Do you see signs the Fed’s policies are destabilizing financial markets?

A.

If you compare it to the housing market bubble and the stock market bubble, those were pretty obvious to anybody with a computer screen. When you look at 2004-5 in the housing market, those were screaming breakdowns in historical relationships. To my mind the thing that you worry about is, even if you don’t see anything obvious, you want to always be asking questions, given that interest rates have been so low for so long, Where could those risks start to emerge? What kind of policies could we be taking to try to mitigate those risks to the system?

I’m not arguing that we need to be doing that today but this is a great time to be really focused on what tools do we have available?

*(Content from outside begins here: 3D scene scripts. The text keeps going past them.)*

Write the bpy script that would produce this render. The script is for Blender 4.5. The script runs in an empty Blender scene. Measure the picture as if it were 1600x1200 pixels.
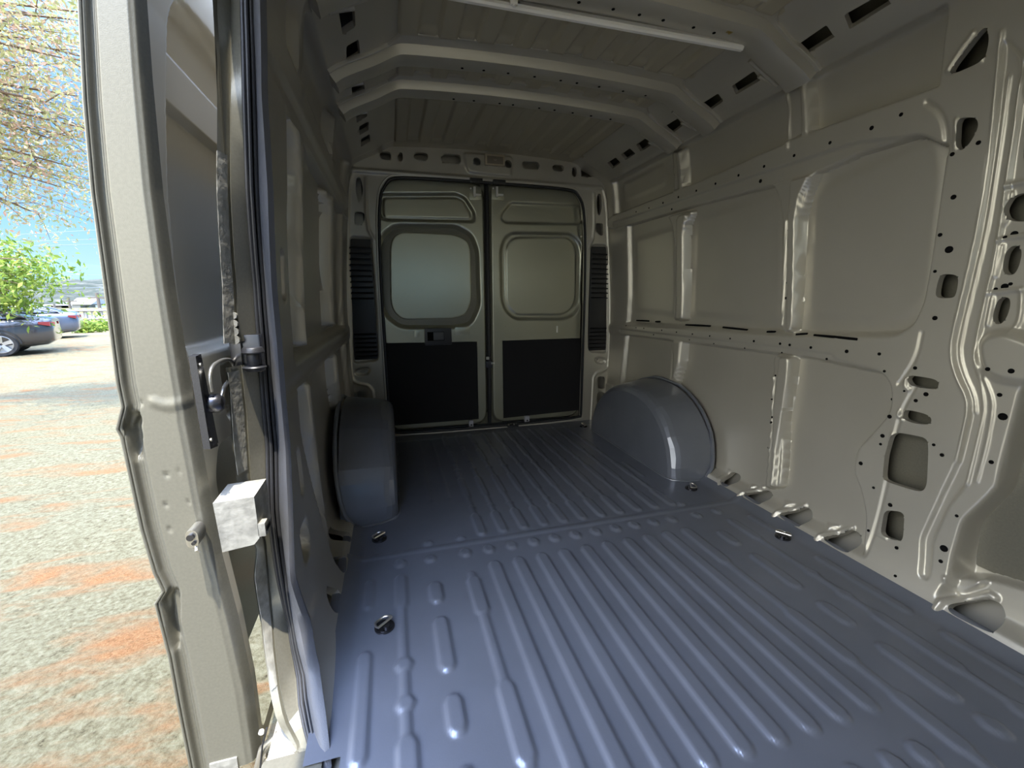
import bpy, bmesh, math, random
import numpy as np
from mathutils import Vector, Matrix
random.seed(7); np.random.seed(7)
sc = bpy.context.scene
col = sc.collection

# ------------------------------------------------------------------ camera
YAW, PITCH, ROLL, FPX = 0.275459, 0.200195, -0.003222, 663.69
CAM = np.array([0.0, 0.0, 1.0])
_cy, _sy = math.cos(YAW), math.sin(YAW); _cp, _sp = math.cos(PITCH), math.sin(PITCH)
_f = np.array([_sy*_cp, _cy*_cp, -_sp]); _r = np.array([_cy, -_sy, 0.0]); _u = np.cross(_r, _f)
_r2 = _r*math.cos(ROLL)+_u*math.sin(ROLL); _u2 = -_r*math.sin(ROLL)+_u*math.cos(ROLL)
cam = bpy.data.objects.new('camera', bpy.data.cameras.new('camera')); col.objects.link(cam)
cam.matrix_world = Matrix(((_r2[0], _u2[0], -_f[0], CAM[0]), (_r2[1], _u2[1], -_f[1], CAM[1]), (_r2[2], _u2[2], -_f[2], CAM[2]), (0, 0, 0, 1)))
cam.data.sensor_width = 36.0; cam.data.lens = FPX/1600*36.0
cam.data.clip_start = 0.02; cam.data.clip_end = 5000
sc.camera = cam

# ------------------------------------------------------------------ world, sun, exposure
sc.view_settings.view_transform = 'Standard'; sc.view_settings.look = 'None'
sc.view_settings.gamma = 1.0; sc.view_settings.use_curve_mapping = False
sc.view_settings.exposure = 3.1
w = bpy.data.worlds.new('sky'); sc.world = w; w.use_nodes = True
nt = w.node_tree; nt.nodes.clear()
tc = nt.nodes.new('ShaderNodeTexCoord'); sep = nt.nodes.new('ShaderNodeSeparateXYZ'); cr = nt.nodes.new('ShaderNodeValToRGB')
bg = nt.nodes.new('ShaderNodeBackground'); wo = nt.nodes.new('ShaderNodeOutputWorld')
nt.links.new(tc.outputs['Generated'], sep.inputs[0]); nt.links.new(sep.outputs['Z'], cr.inputs[0])
# unseen warm glow added to the sky beyond the side door, brightening the interior
dp = nt.nodes.new('ShaderNodeVectorMath'); dp.operation = 'DOT_PRODUCT'; dp.inputs[1].default_value = Vector((-.88, -.42, .22)).normalized()
fill_glow = nt.nodes.new('ShaderNodeValToRGB'); fill_glow.color_ramp.elements[0].position = .45; fill_glow.color_ramp.elements[0].color = (0, 0, 0, 1)
fill_glow.color_ramp.elements[1].position = .95; fill_glow.color_ramp.elements[1].color = (2.0, 1.85, 1.5, 1)
ad = nt.nodes.new('ShaderNodeMix'); ad.data_type = 'RGBA'; ad.blend_type = 'ADD'; ad.inputs[0].default_value = 1.0
nt.links.new(tc.outputs['Generated'], dp.inputs[0]); nt.links.new(dp.outputs['Value'], fill_glow.inputs[0])
nt.links.new(cr.outputs[0], ad.inputs[6]); nt.links.new(fill_glow.outputs[0], ad.inputs[7]); nt.links.new(ad.outputs[2], bg.inputs[0]); nt.links.new(bg.outputs[0], wo.inputs[0])
cr.color_ramp.elements[0].position = 0.0; cr.color_ramp.elements[0].color = (.30, .42, .50, 1)
cr.color_ramp.elements[1].position = 0.80; cr.color_ramp.elements[1].color = (2.6, 3.5, 5.8, 1)
e = cr.color_ramp.elements.new(0.42); e.color = (.30, .45, .72, 1)
e = cr.color_ramp.elements.new(0.12); e.color = (.17, .33, .50, 1)
e = cr.color_ramp.elements.new(0.28); e.color = (.115, .25, .46, 1)
bg.inputs[1].default_value = 0.30
sun = bpy.data.objects.new('sun', bpy.data.lights.new('sun', 'SUN')); col.objects.link(sun)
sun.data.energy = 1.45; sun.data.angle = math.radians(0.6); sun.data.color = (1, .94, .82)
SUND = Vector((0.028, 0.27, -0.96)).normalized()
sun.rotation_euler = SUND.to_track_quat('-Z', 'Y').to_euler()

# ------------------------------------------------------------------ helpers
def ray(px, py):
    return _r2*(px-800)/FPX - _u2*(py-600)/FPX + _f
def onp(px, py, ax, val):
    d = ray(px, py); return CAM + (val-CAM[ax])/d[ax]*d
def tag(o, label=None, cat=None, group=None, kind=None):
    if label: o['label'] = label
    if cat: o['category'] = cat
    if group: o['group'] = group
    if kind: o['kind'] = kind
    return o
def empty(name, loc=(0, 0, 0)):
    o = bpy.data.objects.new(name, None); col.objects.link(o); o.location = loc
    o.empty_display_size = 0.1; return o
def mesh_np(name, V, F, mat, parent=None, smooth=True, mats=None, midx=None):
    me = bpy.data.meshes.new(name)
    V = np.asarray(V, dtype=np.float32); F = np.asarray(F, dtype=np.int32)
    me.vertices.add(len(V)); me.vertices.foreach_set('co', V.ravel())
    k = F.shape[1]
    me.loops.add(F.size); me.loops.foreach_set('vertex_index', F.ravel())
    me.polygons.add(len(F)); me.polygons.foreach_set('loop_start', np.arange(0, F.size, k, dtype=np.int32))
    me.polygons.foreach_set('loop_total', np.full(len(F), k, dtype=np.int32))
    if smooth: me.polygons.foreach_set('use_smooth', np.ones(len(F), dtype=bool))
    if midx is not None: me.polygons.foreach_set('material_index', np.asarray(midx, dtype=np.int32))
    for m in (mats or [mat]): me.materials.append(m)
    me.update(calc_edges=True); me.validate()
    o = bpy.data.objects.new(name, me); col.objects.link(o)
    if parent: o.parent = parent
    return o
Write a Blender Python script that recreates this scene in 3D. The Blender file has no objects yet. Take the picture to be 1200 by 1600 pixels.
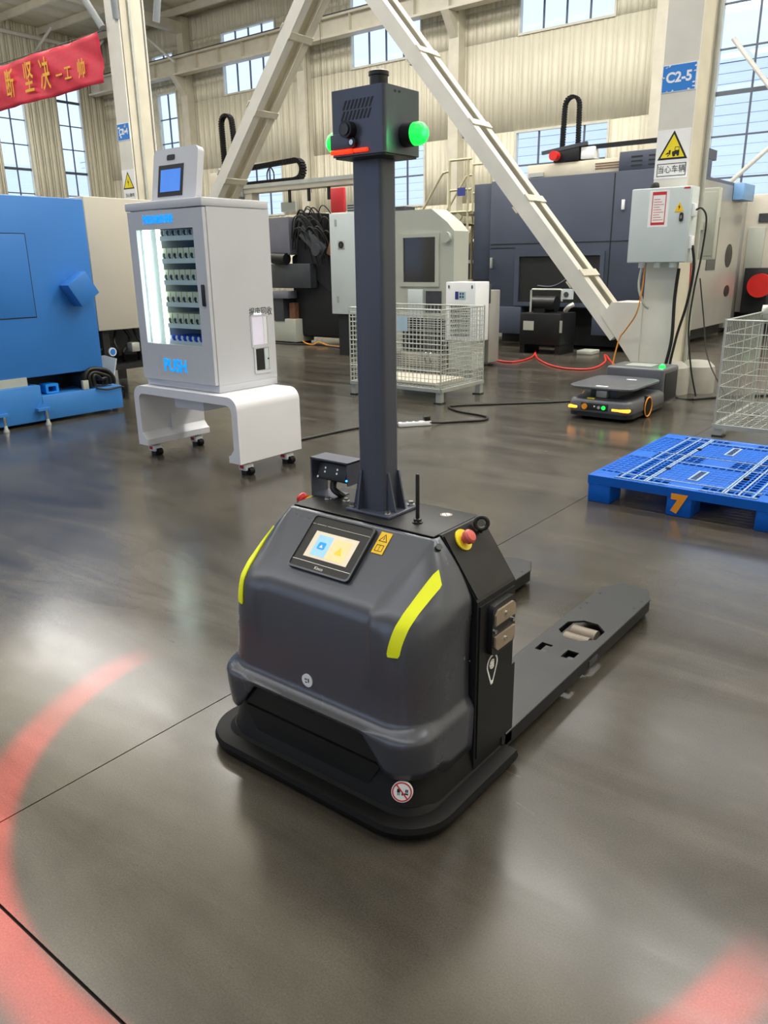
import bpy, bmesh, math, random
from math import sin, cos, pi, radians
from mathutils import Vector, Matrix
random.seed(7)
SC = bpy.context.scene
COL = SC.collection

# ------------------------------------------------------------------ camera
FPX, PITCH, ROLL, YAW, CAMH = 1215.0, radians(17.8), radians(0.8), radians(38.2), 1.4
def _cam():
    fw = Vector((0, cos(PITCH), -sin(PITCH))); r = Vector((1, 0, 0)); u = r.cross(fw)
    r2 = cos(ROLL)*r - sin(ROLL)*u; u2 = sin(ROLL)*r + cos(ROLL)*u
    Rz = Matrix.Rotation(YAW, 3, 'Z')
    r2, u2, fw = Rz @ r2, Rz @ u2, Rz @ fw
    m = Matrix((r2, u2, -fw)).transposed().to_4x4()
    m.translation = Vector((0, 0, CAMH))
    cd = bpy.data.cameras.new('camera'); cd.sensor_fit = 'VERTICAL'; cd.sensor_height = 24.0
    cd.lens = 24.0*FPX/1600.0; cd.clip_end = 300; cd.clip_start = 0.05
    o = bpy.data.objects.new('camera', cd); COL.objects.link(o); o.matrix_world = m
    SC.camera = o
_cam()

# ------------------------------------------------------------------ world, lights, exposure
W = bpy.data.worlds.new('sky'); SC.world = W; W.use_nodes = True
bg = W.node_tree.nodes['Background']; bg.inputs[0].default_value = (0.74, 0.83, 1.0, 1); bg.inputs[1].default_value = 1.8
def area(name, loc, sx, sy, power, rot=(0, 0, 0), color=(1, 0.985, 0.96)):
    l = bpy.data.lights.new(name, 'AREA'); l.shape = 'RECTANGLE'; l.size = sx; l.size_y = sy; l.energy = power; l.color = color
    o = bpy.data.objects.new(name, l); COL.objects.link(o); o.location = loc; o.rotation_euler = rot
    return o
# long lines of roof lights running the length of the hall
for yy, xc, ln, pw in ((-3.0, -10.5, 35.0, 500), (3.5, -10.5, 35.0, 1100), (10.0, -10.5, 35.0, 2500), (16.0, -5.0, 24.0, 1000)):
    area('roof_light_line', (xc, yy, 9.15), ln, 0.9, pw)
# added upward fill lights, out of view, that brighten the roof sheets
for yy, pw in ((-3.0, 500), (3.5, 1000), (9.0, 2400)):
    area('roof_fill_light', (-10.5, yy, 8.3), 35.0, 0.5, pw, (pi, 0, 0))
SC.view_settings.view_transform = 'Standard'
SC.view_settings.look = 'None'
SC.view_settings.gamma = 1.0
SC.view_settings.exposure = 0.0
SC.view_settings.use_curve_mapping = False

# ------------------------------------------------------------------ materials
MATS = {}
def lin(c):
    f = lambda v: v/12.92 if v <= 0.04045 else ((v+0.055)/1.055)**2.4
    return tuple(f(v/255.0) for v in c)
def mat(key, rgb, rough=0.5, metal=0.0, var=0.06, scale=6.0, bump=0.0, bscale=80.0, spec=0.5, coat=0.0, emit=None, es=0.0, alpha=1.0, aniso=None):
    if key in MATS: return MATS[key]
    m = bpy.data.materials.new(key); m.use_nodes = True
    nt = m.node_tree; N, L = nt.nodes, nt.links
    p = N['Principled BSDF']
    c = lin(rgb)
    tc = N.new('ShaderNodeTexCoord')
    nz = N.new('ShaderNodeTexNoise'); nz.inputs['Scale'].default_value = scale; nz.inputs['Detail'].default_value = 5
    if aniso:
        mp = N.new('ShaderNodeMapping'); mp.inputs['Scale'].default_value = aniso
        L.new(tc.outputs['Object'], mp.inputs['Vector']); L.new(mp.outputs['Vector'], nz.inputs['Vector'])
    else:
        L.new(tc.outputs['Object'], nz.inputs['Vector'])
    rp = N.new('ShaderNodeValToRGB')
    a, b = max(0, 1-var*1.6), 1+var
    rp.color_ramp.elements[0].position = 0.3; rp.color_ramp.elements[1].position = 0.7
    rp.color_ramp.elements[0].color = (c[0]*a, c[1]*a, c[2]*a, 1)
    rp.color_ramp.elements[1].color = (min(1, c[0]*b), min(1, c[1]*b), min(1, c[2]*b), 1)
    L.new(nz.outputs['Fac'], rp.inputs['Fac']); L.new(rp.outputs['Color'], p.inputs['Base Color'])
    mr = N.new('ShaderNodeMapRange'); mr.inputs['To Min'].default_value = max(0.02, rough*0.85); mr.inputs['To Max'].default_value = min(1, rough*1.15)
    L.new(nz.outputs['Fac'], mr.inputs['Value']); L.new(mr.outputs['Result'], p.inputs['Roughness'])
    p.inputs['Metallic'].default_value = metal
    p.inputs['Specular IOR Level'].default_value = spec
    p.inputs['Coat Weight'].default_value = coat; p.inputs['Coat Roughness'].default_value = 0.15
    if bump:
        n2 = N.new('ShaderNodeTexNoise'); n2.inputs['Scale'].default_value = bscale; n2.inputs['Detail'].default_value = 3
        L.new(tc.outputs['Object'], n2.inputs['Vector'])
        bp = N.new('ShaderNodeBump'); bp.inputs['Strength'].default_value = bump; bp.inputs['Distance'].default_value = 0.01
        L.new(n2.outputs['Fac'], bp.inputs['Height']); L.new(bp.outputs['Normal'], p.inputs['Normal'])
    if emit:
        p.inputs['Emission Color'].default_value = (*lin(emit), 1); p.inputs['Emission Strength'].default_value = es
    MATS[key] = m
    return m

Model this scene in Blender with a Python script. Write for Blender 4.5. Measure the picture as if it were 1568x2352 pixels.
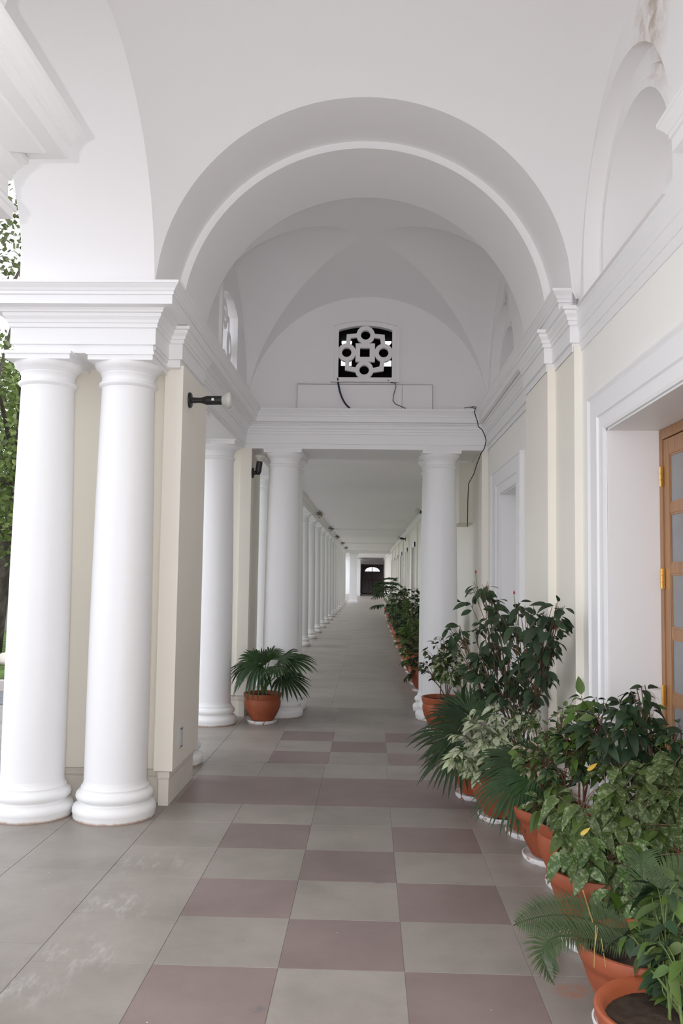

I feel our discussion, the discussion is too much about what should monetary policy do about this when I really think that monetary policy is part of it, but we really should be figuring what can we do about this and monetary policy should be more of a last resort.

Q.

You’ve said several times during our conversation that we’re returning to normalcy. A lot of people are uneasy about the Fed’s ability to manage that return.

A.

I think we’ve got significant challenges ahead of us that are far greater than normal periods of monetary policy. Not only the communication around the taper but more generally that whole exit period of moving from zero interest rates after many, many years, and what happens to our balance sheet, these are clearly big issues that are ahead of us and getting the soft landing right is very difficult.

Q.

But the Fed almost never lands softly.

A.

Maybe this will be the one time we have a soft landing. We haven’t had a lot of breaks in the last few years.